How to find the shortest distance to a character in a given string using C#?

Finding the shortest distance to a character in a string requires calculating the minimum distance from each position to the nearest occurrence of the target character. This can be efficiently solved using a two-pass approach that scans the string from left to right and then from right to left.

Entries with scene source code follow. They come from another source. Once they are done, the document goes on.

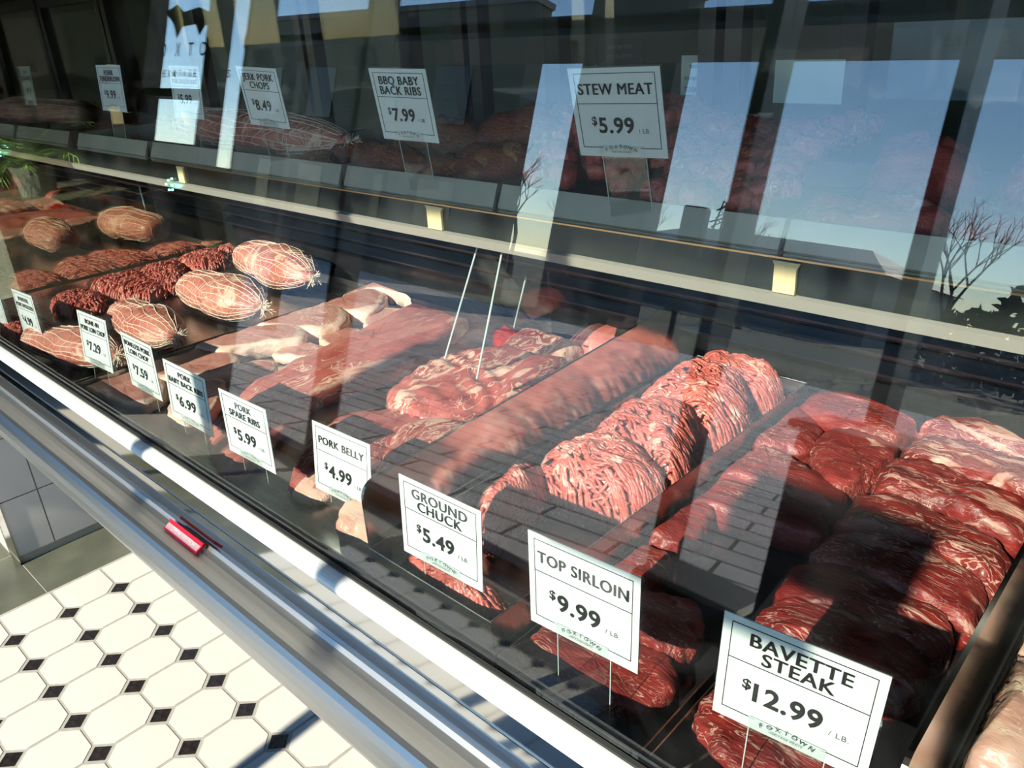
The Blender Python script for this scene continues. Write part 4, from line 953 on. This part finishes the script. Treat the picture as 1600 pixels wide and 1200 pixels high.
price_sign([-.6956, .9485, 1.3726, .1362, -.2468, .0111], ['STEW MEAT'], '5.99', 'white stew meat price card on the upper shelf', UZF, lh=.0155)
price_sign([-1.1645, .9565, 1.371, .0766, -.1708, -.0209], ['BBQ BABY', 'BACK RIBS'], '7.99', 'white bbq baby back ribs price card on the upper shelf', UZF, lh=.0145)
price_sign([-1.6555, .9725, 1.3738, .0804, -.1379, -.0468], ['JERK PORK', 'CHOPS'], '8.49', 'white jerk pork chops price card on the upper shelf', UZF, lh=.0145)
price_sign([-2.086, 1.0128, 1.3746, .0584, .08, -.0246], ['BBQ RUBBED BONELESS', 'PORK SHOULDER ROAST'], '5.99', 'white bbq rubbed boneless pork shoulder roast price card', UZF, lh=.0105)
price_sign([-2.534, 1.0082, 1.3797, .0771, .08, -.0149], ['PORK', 'TENDERLOIN'], '9.99', 'white pork tenderloin price card on the upper shelf', UZF, lh=.0140)

# cards hanging on the rear doors, their printed faces to the staff side
def rear_card(px, pyy, w, h, lines, lab, m='paper'):
    p = aty(px, pyy, 1.50)
    t = empty('door_notice', (p[0], 1.50, p[2]), lab, 'notice', 'notices on the rear doors')
    MB().box(-w / 2, w / 2, 0, .001, -h / 2, h / 2).obj('card', M[m], t)
    tb_ = MB()
    for i, s in enumerate(lines): text_into(tb_, s, 0, h * .25 - i * h * .3, h * .13, maxw=w * .8, off=.01, y=0)
    v = [(-a, -.0012, c) for a, b3, c in tb_.v]       # shows through the sheet reversed, as read from behind
    o = newmesh('lettering', v, [tuple(reversed(f)) for f in tb_.f], M['ink_soft']); put('lettering', o, t)
rear_card(1093, 118, .085, .075, ['for your', 'convenience', 'USE A BASKET'], 'pale notice asking to use a basket, seen reversed right of the stew meat sign')
rear_card(968, 85, .12, .06, ['BEEF ROAST', 'PORK $ 12.9'], 'dark card seen reversed above the stew meat sign', 'dark_wall')
rear_card(1262, 128, .13, .075, [''], 'cream sheet standing in for light coming through the rear door at the right')  # blank pale sheet stands in for a bright patch of light behind the door
rear_card(1490, 95, .20, .12, ['12.3'], 'grey card seen reversed at the upper right', 'louver')
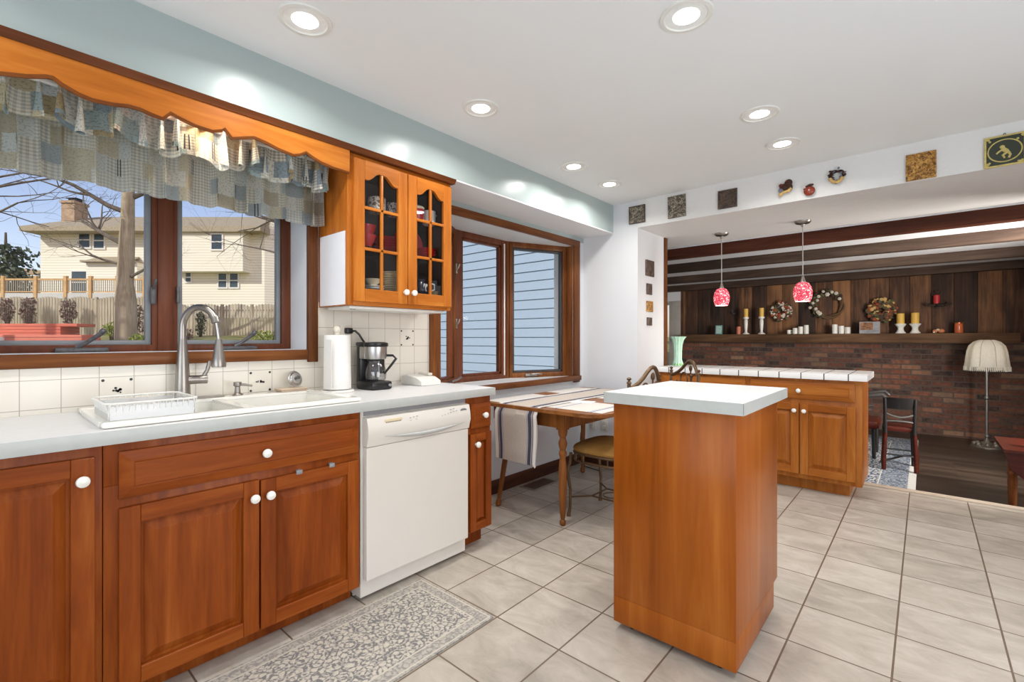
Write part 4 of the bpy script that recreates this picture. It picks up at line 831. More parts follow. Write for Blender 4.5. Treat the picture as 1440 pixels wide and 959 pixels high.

The algorithm maintains two arrays to track distances from both directions, then combines them to find the minimum distance at each position.

Syntax

Following is the method signature for finding shortest distances −

public int[] ShortestDistanceToCharacter(string s, char c)

Parameters

• s − The input string to search within

• c − The target character to find distances to

Return Value

Returns an integer array where each element represents the shortest distance from that position to the nearest occurrence of the target character.

How It Works

The algorithm uses a two-pass approach:

1. Left-to-right pass − Calculate distances from the left direction

2. Right-to-left pass − Calculate distances from the right direction

3. Combine results − Take the minimum distance from both arrays

Example

using System;
using System.Linq;

public class Arrays {
    public int[] ShortestDistanceToCharacter(string s, char c) {
        int stringLength = s.Length;
        int[] leftDis = new int[stringLength];
        int[] rightDis = new int[stringLength];
        
        // Initialize arrays
        leftDis = Enumerable.Range(0, stringLength).Select(n => int.MaxValue).ToArray();
        rightDis = Enumerable.Range(0, stringLength).Select(n => int.MaxValue).ToArray();
        
        // Left to right pass
        int count = int.MaxValue;
        for (int i = 0; i < stringLength; i++) {
            if (s[i] == c) {
                count = 0;
                rightDis[i] = count;
            }
            else {
                if (count != int.MaxValue) {
                    count++;
                    rightDis[i] = count;
                }
            }
        }
        
        // Right to left pass
        count = int.MaxValue;
        for (int i = stringLength - 1; i >= 0; i--) {
            if (s[i] == c) {
                count = 0;
                leftDis[i] = count;
            }
            else {
                if (count != int.MaxValue) {
                    count++;
                    leftDis[i] = count;
                }
            }
        }
        
        // Combine results
        int[] result = new int[stringLength];
        for (int i = 0; i < stringLength; i++) {
            result[i] = Math.Min(leftDis[i], rightDis[i]);
        }
        
        return result;
    }
}

class Program {
    static void Main(string[] args) {
        Arrays arrayProcessor = new Arrays();
        string inputString = "lovecode";
        char targetChar = 'e';
        
        var distances = arrayProcessor.ShortestDistanceToCharacter(inputString, targetChar);
        
        Console.WriteLine("String: " + inputString);
        Console.WriteLine("Target character: " + targetChar);
        Console.WriteLine("Distances: [" + string.Join(", ", distances) + "]");
    }
}

The output of the above code is −

String: lovecode
Target character: e
Distances: [3, 2, 1, 0, 1, 2, 1, 0]

Optimized Single-Pass Approach

Example

using System;

public class OptimizedArrays {
    public int[] ShortestDistanceToCharacter(string s, char c) {
        int n = s.Length;
        int[] result = new int[n];
        int lastCharPosition = -n;
        
        // Forward pass
        for (int i = 0; i < n; i++) {
            if (s[i] == c) lastCharPosition = i;
            result[i] = i - lastCharPosition;
        }
        
        // Backward pass
        for (int i = n - 1; i >= 0; i--) {
            if (s[i] == c) lastCharPosition = i;
            result[i] = Math.Min(result[i], lastCharPosition - i);
        }
        
        return result;
    }
}

class Program {
    static void Main(string[] args) {
        OptimizedArrays processor = new OptimizedArrays();
        string testString = "programming";
        char target = 'r';
        
        var distances = processor.ShortestDistanceToCharacter(testString, target);
        
        Console.WriteLine("String: " + testString);
        Console.WriteLine("Target: " + target);
        Console.WriteLine("Result: [" + string.Join(", ", distances) + "]");
    }
}

The output of the above code is −

String: programming
Target: r
Result: [1, 0, 1, 2, 0, 1, 2, 3, 4, 5, 6]

Time and Space Complexity

Conclusion

Finding the shortest distance to a character can be solved efficiently using a two-pass algorithm that scans from both directions. The optimized approach reduces space complexity while maintaining the same time complexity, making it ideal for memory-constrained applications.